La jeune coiffeuse avait également mis en cause une série de personnalités qui, disait-elle, lui aurait donné le même conseil. Elle avait cité Try Chhuon, l’avocat de Adhoc, Thida Khus, responsable d’une association de défense des droits des femmes, Sally Soen, un représentante de l’ONU, ainsi que Chet Seang, un chef de village membre de l’opposition.

Ce dernier  a été incarcéré la semaine dernière au motif qu’il aurait remis 500 dollars à la jeune coiffeuse pour qu’elle nie cette affaire.

Suite à ce grand déballage dont on ignore les tenants, toutes ces personnalités ont été convoquées mercredi et jeudi pour interrogatoire par les forces anti-terroristes dont le rôle dans cette affaire de diffamation reste à éclaircir.
Seul, Sally Soen, le représentant de l’ONU qui bénéficie de  l’immunité diplomatique a refusé de se rendre au quartier général de l’Unité anti- corruption. Ce vendredi, le patron de l’Unité anti-terroriste a cependant  menacé de le contraindre par la force à se présenter devant les enquêteurs.

Le 25 avril, Ou Virak, un célèbre analyste politique, avait déjà été poursuivi en diffamation par le Parti au pouvoir pour avoir commenté cette affaire dans des termes qui porteraient atteinte « à la dignité et à l’honneur » du PPC.

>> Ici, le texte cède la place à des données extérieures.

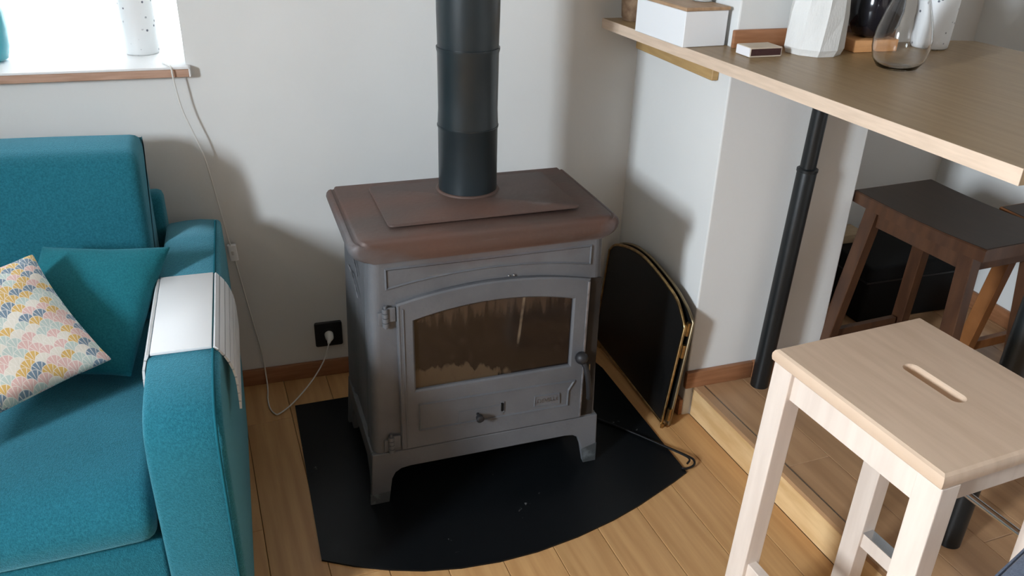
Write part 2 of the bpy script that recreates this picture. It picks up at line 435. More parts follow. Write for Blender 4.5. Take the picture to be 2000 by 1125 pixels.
# window in back wall
bm = BM()
for a in ((WX0, WX1, .24, .28, WZ1-.05, WZ1), (WX0, WX0+.04, .24, .28, SILL, WZ1), (WX1-.012, WX1, .24, .28, SILL, WZ1), (-1.28, -1.22, .24, .28, SILL, WZ1)):
    box(bm, *a)
win = struct(link('window_1', bm, 'upvc', smooth=False))
obox('pane', 'window_glass', win, WX0+.03, -1.27, .258, .262, SILL+.005, WZ1-.04, bev=0)
obox('pane', 'window_glass', win, -1.23, WX1-.01, .258, .262, SILL+.005, WZ1-.04, bev=0)
sill = struct(obox('trim_1', 'sill_white', None, WX0-.02, -.537, -.028, .35, SILL-.006, SILL, bev=.0012, seg=2))
obox('sill_edge', 'sill_wood', sill, WX0-.02, -.5385, -.026, .0, SILL-.026, SILL-.006)
obox('end_cap', 'sill_white', sill, -.5385, -.5345, -.026, 0, SILL-.026, SILL-.001)

# floor boards
fl = struct(link('floor', box(BM(), -3.9, 2.2, -5.2, .9, -.08, -.012), 'subfloor', loc=PIV, rz=AT, smooth=False))
def plank_mesh(w, l, t, name):
    b = BM(); box(b, .0006, w-.0006, .0006, l-.0006, -t, 0, bev=.0011, seg=1); finish(b, False)
    me = bpy.data.meshes.new(name); b.to_mesh(me); b.free(); return me
PW, PL = .128, 1.22
pm = plank_mesh(PW, PL, .012, 'plank'); pm.materials.append(MATS['floor_wood'])
k = 0
for i in range(-22, 5):
    x = -.552+PW*(i+1)
    if x+PW > .062: continue
    off = [0, .47, .83, .22, .66][i % 5]
    for j in range(-5, 2):
        y = j*PL+off-.3
        xw, yw = .7+x-.063*y, -.5+y+.063*x
        if yw > -.02 or y < -4.9: continue
        o = bpy.data.objects.new('plank', pm); COL.objects.link(o); o.parent = fl
        o.location = (x, y, 0)
# last narrow board against the step, cut to width
xl = -.552+PW*5
w = .049-(-.552+PW*4) if False else None
x = max(-.552+PW*(i+1) for i in range(-22, 5) if -.552+PW*(i+2) <= .062)+PW
pn = plank_mesh(.049-x, PL, .012, 'plank'); pn.materials.append(MATS['floor_wood'])
for j in range(-4, 1):
    o = bpy.data.objects.new('plank', pn); COL.objects.link(o); o.parent = fl; o.location = (x, j*PL-.72, 0)

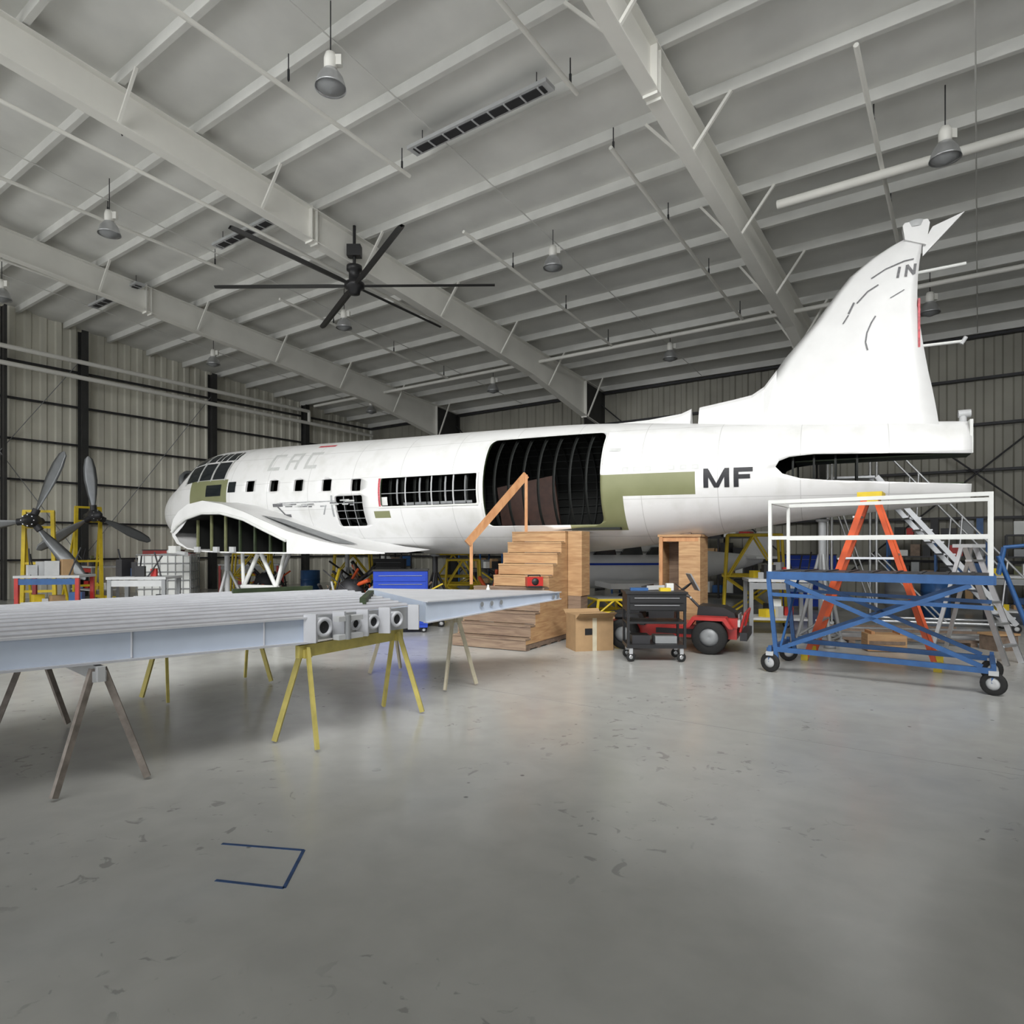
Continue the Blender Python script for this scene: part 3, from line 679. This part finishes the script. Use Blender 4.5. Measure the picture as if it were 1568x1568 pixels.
b=MB(); 
b.box((-.34,0,.91),(.03,.6,1.82),'ply'); b.box((.34,0,.91),(.03,.6,1.82),'ply'); b.box((0,.28,.91),(.66,.02,1.82),'plyd'); b.box((0,0,1.80),(.74,.64,.04),'ply')
b.box((.17,-.28,.95),(.36,.02,1.6),'ply'); b.box((-.31,-.3,.91),(.05,.04,1.76),'lumber'); b.box((0,-.28,1.74),(.66,.03,.08),'lumber'); b.box((0,0,.8),(.66,.56,.03),'plyd'); b.box((-.1,-.0,1.86),(.55,.4,.07),'brown')
b.build('wooden_support_box',(3.02,11.5,0),-.5)

# ---------------------------------------------------------------- blue work platform
WS=math.atan2(-.579,.815); b=MB(); L=2.33; D=1.0
for y in (0,D):
    b.beam((0,y,1.24),(L,y,1.24),.05,.10,'blue'); b.beam((0.1,y,.30),(L,y,.26),.05,.06,'blue')
    b.beam((.15,y,.32),(L-.2,y,1.18),.04,.05,'blue'); b.beam((L-.1,y,.30),(.2,y,1.18),.04,.05,'blue')
    b.beam((.1,y,.18),(.0,y,1.2),.04,.05,'blue')
    b.beam((0,y,1.0),(L,y,.94),.03,.045,'blue')
for x in (0,L): b.beam((x,0,1.24),(x,D,1.24),.05,.10,'blue'); b.beam((x,0,.28),(x,D,.28),.05,.06,'blue')
b.beam((L/2,0,.75),(L/2,D,.75),.04,.04,'blue'); b.beam((.15,0,.34),(.15,D,1.15),.025,.03,'blue')
b.box((L/2,D/2,1.285),(L,D,.015),'dark')
for i in range(9): b.box((.15+i*.25,D/2,1.30),(.04,D-.08,.012),'dark')
for x in (0.02,L):
    for y in (0,D):
        b.wheel((x,y,.125),.125,.05,'rubber','lgrey',.5 if y else -.3); b.beam((x,y,.13),(x,y,.34),.04,.04,'blue'); b.box((x,y,.24),(.09,.08,.05),'lgrey')
for x in (0.02,L-.02):
    for y in (0,D): b.beam((x,y,1.28),(x,y,2.19),.04,.04,'plastic')
for z in (2.18,1.72):
    for y in (0,D): b.beam((0,y,z),(L,y,z),.035,.045,'plastic')
    if z>2: b.beam((0.02,0,z),(.02,D,z),.035,.045,'plastic')
for y in (.15,.6):
    b.tube((L+.05,y,1.5),(L+.5,y,.12),.022,'blue'); b.path([(L+.05,y,1.3),(L+.1,y,1.6),(L+.3,y,1.62),(L+.38,y,1.3),(L+.5,y,.9)],.02,'blue')
for i in range(6): z=.25+i*.2; x=L+.5-(z-.12)/1.38*.45; b.tube((x,.15,z),(x,.6,z),.018,'blue')
b.build('work_platform',(3.3,8.4,0),WS)
b=MB(); h=2.34
for y in (-1,1):
    b.beam((-.06,y*.17,h-.06),(-.80,y*.30,.0),.035,.075,'orange'); b.beam((.06,y*.15,h-.06),(.78,y*.27,0),.035,.06,'orange')
for i in range(7):
    z=.28+i*.29; k=(h-z)/h; x=-.06-.74*k; yy=.17+.13*k; b.box((x,0,z),(.09,2*yy,.025),'alu')
for z in (.3,.9,1.5): k=(h-z)/h; x=.06+.72*k; yy=.15+.12*k; b.beam((x,-yy,z),(x,yy,z),.02,.03,'alu')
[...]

Dans un communiqué publié ce vendredi peu avant l’annonce de ces arrestations, la Licadho et plusieurs associations critiquent vivement le rôle «  inapproprié » de l’Unité anti-corruption dans ce dossier et appelle cette institution à cesser de « harceler et d’intimider » les défenseurs des droits de l’homme dans cette affaire politiquement sensible.